Thursday, February 14, 2013

Is Hypocrisy Organic to Spiritual Life?

St. Matthew
Jesus never observed Lent nor was he a Christian. Although Thomas did worship Jesus in John 20:26 ff., in none of Jesus' words in the New Testament did Jesus ever command his followers to gather every Sunday or any other day to worship him.  What he did expect of his followers is that they would engage the spiritual disciplines core to life with him, such as giving, prayer, and fasting. 

But like a prophet who teaches by telling us what excesses to avoid, what temptations we will certainly face, so Jesus' words contain the kind of warnings that are organic to the spiritual life. Long before someone like Eugene Peterson ever penned his brilliant Working the Angles, it was of course said by prophets and sages before him, including Jesus. 

Jesus seems to like to use the word "hypocrite," and its frequency in the reading for Ash Wednesday from Matthew 6 is much more than a light caution before we get on with the supposedly main business of Lent. Matthew writes a gospel to the religious about the pitfalls of the worst kind of hypocrisy, the kind thinly covered by religious faith. Did Matthew the tax collector (read: thief) hear the epitaph directed against him?

Synonyms, such as deceiver, dissembler, pretender, and even pharisee, don't carry the freight of hypocrite. So here's the definition:

Hypocrite: 1. a person who pretends to have virtues, moral or religious beliefs, principles, etc., that he or she does not actually possess, especially a person whose actions belie stated beliefs. 2. a person who feigns some desirable or publicly approved attitude, especially one whose private life, opinions, or statements belie his or her public statements.

God is not the One who is hard to know or difficult to understand. God's language and name is Love. We're the ones that are complicated. And because we don't like what we see about ourselves, we get defensive and concoct self-versions that are false, untrue and yes, hypocritical.   

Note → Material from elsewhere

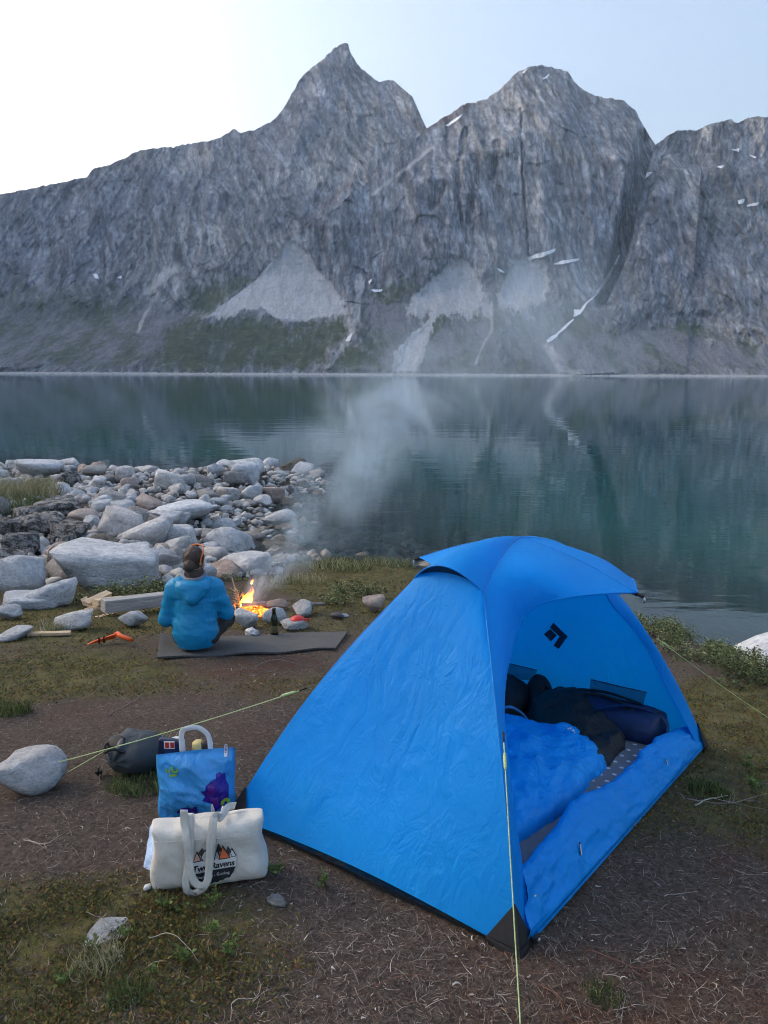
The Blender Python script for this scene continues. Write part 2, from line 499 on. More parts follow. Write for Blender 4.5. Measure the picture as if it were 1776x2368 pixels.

As the ball gets rolling for Lent, isn't it significant that there's as much about not being a hypocrite  as anything else? Is it because whenever we honestly engage the spiritual disciplines, we are met with the most severe barriers within us- the ones of our own choosing? If seeing ourselves that way is painful, it can also be deeply freeing to  finally be ourselves, created in God's love and grace.